Oct 07, 2021 - Sale 2581

Sale 2581 - Lot 235

Price Realized: $ 6,000
?Final Price Realized includes Buyer’s Premium added to Hammer Price
Estimate: $ 2,000 - $ 3,000
NONA FAUSTINE (1977 - )
Like a Pregnant Corpse The Ship Expelled Her Into The Patriarchy.

Digital C-print, 2018. 279x431 mm; 11x17 inches. Signed and numbered 1/3 in pencil, verso. From the artist's White Shoes series.

Provenance: collection of the artist; private collection, New York (2018), purchased from the 2018 No Longer Empty Benefit Auction.

Engaging the known and unknown histories of New York City, Nona Faustine examines site-specific historic locations of the transatlantic slave trade that today bare no markings or the city's role in it. Like a Pregnant Corpse The Ship Expelled Her Into The Patriarchy places Faustine at a 17th-century landing spot for slave ships on the Brooklyn coast of the Atlantic ocean. Splayed across the jagged rocks, her body acts as a memorial for the lives lost and a reminder of the trauma that occurred and was lost at that site.

Nona Faustine's White Shoes series portrays the history of slavery in New York through a series of self-portraits taken in the nude at locations that are related to the slave trade. Faustine's research for the series led to the rediscovery of the history of slavery in the five boroughs of New York, including slave burial grounds, slave markets, slave-owning farms, and the landing spots of slave ships. The performative aspect of her white shoes references how African Americans are forced to deal with white acceptance.

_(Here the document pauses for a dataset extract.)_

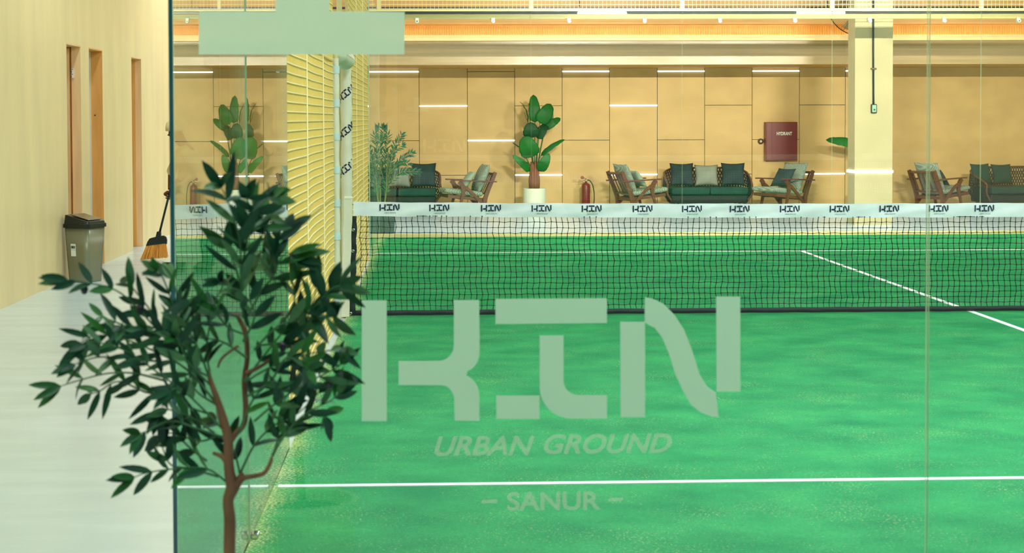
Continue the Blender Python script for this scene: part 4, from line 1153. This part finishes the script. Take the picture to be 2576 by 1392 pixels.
# ------------------------------------------------------------------ waste bin
bf_ = flo(216, 712)
by = bf_.y+.17
t = thing('waste_bin', 'silver-grey waste bin with slanted black lid against the left wall', 'waste bin', (at(214, 640, by).x, by, 0), math.radians(-24))
def rrect(hx, hy, r, n=6):
    out = []
    for cx_, cy_, a0 in ((hx-r, hy-r, 0), (-hx+r, hy-r, 90), (-hx+r, -hy+r, 180), (hx-r, -hy+r, 270)):
        for i in range(n+1):
            a_ = math.radians(a0+90*i/n); out.append((cx_+r*math.cos(a_), cy_+r*math.sin(a_)))
    return out
def loft(mb, secs):
    """secs: list of (hx,hy,r,zfunc)"""
    rings = []
    for hx, hy, r, zf in secs:
        q = rrect(hx, hy, r); rings.append([(x, y, zf(x, y) if callable(zf) else zf) for x, y in q])
    n = len(rings[0]); o = len(mb.v)
    for rg in rings: mb.v += rg
    for i in range(len(rings)-1):
        for k in range(n):
            k2 = (k+1) % n; mb.f.append((o+i*n+k, o+i*n+k2, o+(i+1)*n+k2, o+(i+1)*n+k)); mb.mi.append(0)
    mb.f.append(tuple(o+k for k in reversed(range(n)))); mb.f.append(tuple(o+(len(rings)-1)*n+k for k in range(n))); mb.mi += [0, 0]
    return mb
Hb = .545
loft(MB(), [(.115, .13, .045, .0), (.118, .134, .05, .01), (.128, .150, .05, .25), (.140, .168, .05, Hb)]).build('body', M['binbody'], t, smooth=True)
zt_ = lambda x, y: Hb+.118-.26*(x+.14) if x > -.10 else Hb+.118-.010
loft(MB(), [(.152, .178, .05, Hb-.015), (.152, .178, .05, Hb+.02), (.144, .170, .05, Hb+.022), (.138, .160, .05, zt_)]).build('lid', M['binlid'], t, smooth=False)
zq = lambda x, y: Hb+.122-.26*(x+.14)
fb = MB(); fb.add([(-.085, -.115, zq(-.085, 0)), (.115, -.115, zq(.115, 0)), (.115, .115, zq(.115, 0)), (-.085, .115, zq(-.085, 0)), (-.085, -.115, zq(-.085, 0)+.008), (.115, -.115, zq(.115, 0)+.008), (.115, .115, zq(.115, 0)+.008), (-.085, .115, zq(-.085, 0)+.008)],
    [(0, 3, 2, 1), (4, 5, 6, 7), (0, 1, 5, 4), (1, 2, 6, 5), (2, 3, 7, 6), (3, 0, 4, 7)])
fb.build('flap', M['flap'], t, bevel=.004)
sk = MB(); tilt = .035/.25
for (z0_, z1_) in ((.255, .315), (.318, .375)):
    for_y = lambda z: -(.130+(z)*.0695)-.0035
    sk.add([(-.055, for_y(z0_), z0_), (.0, for_y(z0_), z0_), (.0, for_y(z1_), z1_), (-.055, for_y(z1_), z1_), (-.055, for_y(z0_)+.002, z0_), (.0, for_y(z0_)+.002, z0_), (.0, for_y(z1_)+.002, z1_), (-.055, for_y(z1_)+.002, z1_)],
           [(0, 1, 2, 3), (7, 6, 5, 4), (0, 4, 5, 1), (1, 5, 6, 2), (2, 6, 7, 3), (3, 7, 4, 0)])
st = sk.build('sticker', M['white'], t)
pk = MB(); y_ = -(.130+.345*.0695)-.0045
pk.box((-.052, y_-.0006, .33), (-.005, y_, .356)); pk.build('picture_block', M['greyprint'], st)
pk = MB(); pk.box((-.036, y_-.0014, .334), (-.026, y_-.0007, .354)); pk.build('picture_mark', M['blackpl'], st)

# ------------------------------------------------------------------ broom, dustpan, cleaner
YBm = flo(390, 655).y
def BP(px, py, dy=0): return at(px, py, YBm+dy)
O = BP(390, 655); O.z = 0
t = thing('broom', 'broom with orange bristles and black handle held by the cleaner', 'broom', O)
def crop2(x, y): return 330+x/4.217, 390+y/4.217
def flat(name, poly, m, th, par, y0=0, loc=None, **k):
    mb = MB(); P3 = [BP(*crop2(*p))-O for p in poly]; n_ = len(P3)
    a_ = [p+Vector((0, y0-th/2, 0)) for p in P3]; b_ = [p+Vector((0, y0+th/2, 0)) for p in P3]
    mb.add(a_+b_, [tuple(range(n_)), tuple(range(2*n_-1, n_-1, -1))]+[(i, n_+i, n_+(i+1) % n_, (i+1) % n_) for i in range(n_)])
    return mb.build(name, m, par, fixn=True, **k)
flat('broom_head', [(157, 966), (175, 920), (198, 885), (262, 868), (275, 812), (318, 810), (318, 858), (345, 855), (372, 870), (382, 905), (380, 948), (365, 938)], M['blackpl'], .055, t, bevel=.006)
br = MB()
rg = random.Random(5)
for k in range(300):
    u = rg.random(); v = rg.uniform(-1, 1)
    a_ = BP(*crop2(165+200*u, 965-28*u))-O; e = BP(*crop2(98+288*u+rg.uniform(-5, 5), 1112-22*u+rg.uniform(-12, 6)))-O
    e.z = max(.004, e.z)
    br.bar(a_+Vector((0, v*.02, .012)), e+Vector((0, v*.035, 0)), .0035)
br.build('bristles', M['bristle'], t)
pt = BP(*crop2(300, 812))-O; ph = BP(*crop2(398, 432))-O; tp = pt+(ph-pt)*1.35
MB().tube([pt-Vector((0, 0, .02)), tp], .0125, 10).build('handle', M['steeldark'], t, smooth=True)
pole_top = O+tp; hand_pt = O+ph
dp = flo(436, 684)
t = thing('dustpan', 'black dustpan on the floor behind the corner glass edge', 'dustpan', (dp.x, dp.y, 0))
mb = MB(); mb.add([(-.13, -.1, .003), (.13, -.1, .003), (.12, .12, .03), (-.12, .12, .03), (-.13, -.1, .008), (.13, -.1, .008), (.12, .12, .036), (-.12, .12, .036)], [(0, 3, 2, 1), (4, 5, 6, 7), (0, 1, 5, 4), (1, 2, 6, 5), (2, 3, 7, 6), (3, 0, 4, 7)])
mb.bar((-.13, -.1, .02), (-.12, .12, .06), .006, .05).bar((.13, -.1, .02), (.12, .12, .06), .006, .05).bar((-.12, .12, .06), (.12, .12, .06), .006, .06)
mb.build('pan', M['blackpl'], t)
MB().tube([(0, .12, .07), (0, .26, .10)], .012, 8).build('pan_handle', M['blackpl'], t, smooth=True)

def skin_body(name, verts, edges, m, parent, root=0, sub=2, loc=None):
    """verts: (x,y,z,rx,ry)"""
    me = bpy.data.meshes.new(name); me.from_pydata([v[:3] for v in verts], edges, []); me.materials.append(m)
    o = bpy.data.objects.new(name, me); COL.objects.link(o); o.parent = parent
    md = o.modifiers.new('skin', 'SKIN'); md.use_smooth_shade = True; md.branch_smoothing = .6
    for i, v in enumerate(verts):
        sv = me.skin_vertices[0].data[i]; sv.radius = (v[3], v[4] if len(v) > 4 else v[3]); sv.use_root = (i == root)
    s_ = o.modifiers.new('sub', 'SUBSURF'); s_.levels = sub; s_.render_levels = sub
    return o
# cleaner: stands behind the side glass, bent towards the broom
hw = hand_pt
feet = flo(512, 688)
P0 = Vector((feet.x, feet.y+.15, 0))
t = thing('person', 'person in cream shirt and dark trousers bending over a broom behind the glass', 'person', P0)
H = lambda px, py, dy=0: at(px, py, P0.y+dy)-P0
hip = Vector((.03, .0, .88)); 
hand = hw-P0+Vector((.012, 0, .02)); hand2 = pole_top-P0-Vector((0, 0, .03))
chest = Vector((-.12, 0, 1.20)); neck = Vector((-.22, 0, 1.33)); head = Vector((-.29, .0, 1.42))
elb = Vector((hand.x+.015, hand.y+.02, hand.z+.245)); sh1 = Vector((-.20, -.17, 1.25)); sh2 = Vector((-.16, .17, 1.25))
elb2 = hand2.lerp(sh2, .5)+Vector((0, .05, -.10))
V = [(*hip, .085, .08), (*(hip.lerp(chest, .5)), .08, .075), (*chest, .085, .08), (*neck, .050), (*head, .078, .082), (head.x-.025, head.y, head.z+.085, .07),
     (*sh1, .048), (*elb, .038), (*(elb.lerp(hand, .85)), .026), (*sh2, .048), (*elb2, .038), (*(elb2.lerp(hand2, .85)), .026),
     (hip.x, -.085, .80, .065), (hip.x+.0, -.10, .47, .058), (hip.x+.03, -.10, .09, .040), (hip.x-.10, -.10, .045, .036),
     (hip.x, .085, .80, .065), (hip.x-.05, .11, .47, .058), (hip.x-.02, .12, .09, .040), (hip.x-.15, .12, .045, .036)]
E_ = [(0, 1), (1, 2), (2, 3), (3, 4), (4, 5), (2, 6), (6, 7), (7, 8), (2, 9), (9, 10), (10, 11), (0, 12), (12, 13), (13, 14), (14, 15), (0, 16), (16, 17), (17, 18), (18, 19)]
body = skin_body('body', V, E_, M['skin'], t)
# shirt with sleeves to the elbow, trousers, shoes, cap
def grow(v, k): return (*v[:3], v[3]*k, (v[4] if len(v) > 4 else v[3])*k)
mid = hip.lerp(chest, .5)
up_ = (chest-hip).normalized()
SV = [(*(hip-up_*.05), .150, .125), (*(hip+up_*.03), .150, .125), (*mid, .150, .125), (*chest, .155, .135), (*(chest.lerp(neck, .6)), .085),
      (*sh1, .078), (*(sh1.lerp(elb, .5)), .064), (*(sh1.lerp(elb, .98)), .060), (*sh2, .078), (*(sh2.lerp(elb2, .5)), .064), (*(sh2.lerp(elb2, .98)), .060)]
skin_body('shirt', SV, [(0, 1), (1, 2), (2, 3), (3, 4), (3, 5), (5, 6), (6, 7), (3, 8), (8, 9), (9, 10)], M['shirt'], t)
TV = [(hip.x, 0, .93, .125, .11), (hip.x, 0, .86, .125, .11), (hip.x, -.085, .76, .090), (hip.x, -.10, .47, .074), (hip.x+.03, -.10, .11, .062), (hip.x+.03, -.10, .06, .062), (hip.x, .085, .76, .090), (hip.x-.05, .11, .47, .074), (hip.x-.02, .12, .11, .062), (hip.x-.02, .12, .06, .062)]
skin_body('trousers', TV, [(0, 1), (1, 2), (2, 3), (3, 4), (4, 5), (1, 6), (6, 7), (7, 8), (8, 9)], M['trousers'], t)
for k, (ax, ay) in enumerate(((hip.x+.03, -.10), (hip.x-.02, .12))):
    skin_body('shoe', [(ax+.03, ay, .045, .045, .042), (ax-.06, ay, .04, .044, .038), (ax-.15, ay, .034, .038, .030)], [(0, 1), (1, 2)], M['shoe'], t)
MB().lathe([(.094, -.01), (.096, .03), (.085, .075), (.05, .1), (0, .108)], (head.x-.008, head.y, head.z+.045), 24).build('cap', M['shirt'], t, smooth=True)
fx = MB()
for sy in (-1, 1): fx.lathe([(0, 0), (.008, -.002), (.010, -.01), (.006, -.014), (0, -.015)], (head.x-.046, head.y+sy*.026, head.z+.03), 10, 'x')
fx.build('eyes', M['blackpl'], body, smooth=True)
MB().tube([(head.x-.050, head.y, head.z+.025), (head.x-.074, head.y, head.z-.008), (head.x-.048, head.y, head.z-.014)], [.006, .012, .008], 8).build('nose', M['skin'], body, smooth=True)
MB().tube([(head.x-.046, head.y-.02, head.z-.034), (head.x-.056, head.y, head.z-.036), (head.x-.046, head.y+.02, head.z-.034)], .0045, 6).build('mouth', M['gauge'], body, smooth=True)
for sy in (-1, 1): MB().lathe([(0, -.012), (.02, -.008), (.024, 0), (.018, .008), (0, .01)], (head.x+.005, head.y+sy*.062, head.z+.02), 12, 'y').build('ear', M['skin'], body, smooth=True)
# hands wrapped round the handle
axis = (ph-pt).normalized()
def make_hand(c, el, s=1):
    """palm plus five fingers curled round the pole"""
    d = (c-el).normalized(); ax = axis
    back = (d-ax*d.dot(ax)).normalized()          # from arm towards the pole, square to it
    sd = ax.cross(back).normalized()
    pc = c-back*.030
    vs = [(*(el.lerp(c, .82)), .024, .020), (*(pc-back*.03+ax*.005), .026, .018), (*(pc-ax*.012), .034, .017)]; es = [(0, 1), (1, 2)]
    o = skin_body('hand', vs, es, M['skin'], t)
    for k in range(4):
        oo = ax*(.030-.021*k); L_ = (.95, 1.05, 1.0, .82)[k]; r_ = .026*L_
        pts = []
        for a_ in (200, 150, 95, 40, -10):
            ra = math.radians(a_); pts.append(c+oo+(back*math.cos(ra)+sd*s*math.sin(ra))*r_)
        MB().tube(smooth_pts([tuple(p) for p in pts], 3), [.0088]*6+[.0082]*4+[.0075]*2+[.006], 8).build('finger', M['skin'], o, smooth=True)
    pts = [pc-back*.01+ax*.03, c+ax*.045-sd*s*.018, c+ax*.05+back*.012-sd*s*.022]
    MB().tube([tuple(p) for p in pts], [.011, .0098, .007], 8).build('thumb', M['skin'], o, smooth=True)
make_hand(hw-P0, elb); make_hand(pole_top-P0-axis*.04, elb2)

Born in Brooklyn, NY, Nona Faustine is a graduate of the School of Visual Arts in New York, NY and The International Center of Photography at Bard College MFA program (2013). Faustine's work has been exhibited at Harvard University, the Studio Museum in Harlem, the African American Museum in Philadelphia, Schomburg Center for Black Research in Harlem, the International Center of Photography and Saint John's Divine Cathedral, among other institutions. Her work is in the collections of the David C. Driskell Center at the University of Maryland, the Studio Museum in Harlem, the Brooklyn Museum, and the Carnegie Museum in Pittsburgh, Pennsylvania. In January 2020, she was part of the inaugural class of Kehinde Wiley's Black Rock Senegal Residency in Dakar, Senegal.